L’occupazione di Casapound in breve

La sede di Casapound in via Napoleone III a Roma ha ricevuto l’ordine di sequestro preventivo per occupazione abusiva, che dovrà essere notificato dalla Digos. Si sta concludendo, forse, la quasi ventennale occupazione da parte della formazione di estrema destra: ripercorriamone allora brevemente le tappe.

L’occupazione: un breve riepilogo

Stando a quanto riepilogato da Vice, nel 2002 alcuni militanti di Casapound occupano uno stabile abbandonato nella periferia di Roma, dandogli il nome di CasaMontag. Il ventisette dicembre dell’anno seguente, gli stessi militanti occupano il palazzo di via Napoleone III, che in precedenza aveva ospitato uffici del Ministero dell’istruzione, vuoto e di proprietà del demanio.

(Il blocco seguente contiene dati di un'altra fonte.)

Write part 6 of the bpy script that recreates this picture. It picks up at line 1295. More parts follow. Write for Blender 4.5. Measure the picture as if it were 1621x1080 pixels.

L’occupazione è la prima con finalità abitative del movimento di estrema destra, che in questo modo ricalca e fa proprie le modalità della sinistra. Subito dopo l’occupazione, comincia un gioco allo scaricabarile tra Miur e demanio, che si rimpallano le responsabilità di un eventuale sgombero.

Nel 2007 il Comune di Roma, guidato dalla giunta Veltroni, inserisce l’immobile in una lista di occupazioni per famiglie con difficoltà abitative e con la delibera 206 si impegna a garantirgli un tetto sostitutivo. Nel 2010, sotto la giunta Alemanno, l’edificio sparisce dalla lista degli immobili occupati. Nel 2012, per garantire l’occupazione, il Comune di Roma pensa ad acquistare l’immobile per undici milioni ottocentomila euro.

Il tentativo però non riesce, a causa delle denunce dei consiglieri di opposizione. Il 10 febbraio 2016 la Polizia di Stato taglia le forniture, che però vengono di nuovo allacciate e lo sono tuttora. Nell’aprile 2016, il commissario straordinario Francesco Tronca compila una lista di immobili da sgomberare, in cui però non figura il palazzo di via Napoleone III, per cui si attendono «successivi provvedimenti» che non sono mai arrivati.  Le famiglie che abitano in via Napoleone III non sono mai state censite, e nessuno sa chi vi viva.

occupazione Casapound
Manifestazione di Casapound. Foto: Wikipedia.

A sentire la procura regionale del Lazio della Corte dei Conti non ci sarebbe però nessuna emergenza abitativa, come invece aveva sempre sostenuto Casapound. Nell’immobile non ci sarebbe cioè la presenza di famiglie a basso reddito. Per la Guardia di Finanza, che ha verificato la situazione, gli occupanti sarebbero «soggetti economicamente autosufficienti […], dipendenti di società private, della Cotral spa, di società a partecipazione pubblica, del policlinico Gemelli e addirittura del comune di Roma».

Secondo l’Espresso inoltre, «risultano residenti nel palazzo occupato i vertici nazionali dell’organizzazione di estrema destra»: Simone di Stefano, Maria Bombina Crognale, la moglie del Presidente Gianluca Iannone, più altri volti noti dell’estremismo di destra romano. In questi diciassette anni Casapound, non pagando le utenze, ha accumulato debiti per più di duecentodiecimila euro nei confronti della Municipalizzata Acea, eppure la luce continua ad essere accesa in via Napoleone III.

Infine, con l’ordine di sequestro preventivo arriviamo ai giorni nostri e forse alla svolta decisiva sulla ventennale vicenda, anche se, conoscendo la burocrazia italiana, la parola “fine” sull’occupazione potrebbe essere tutt’altro che certa.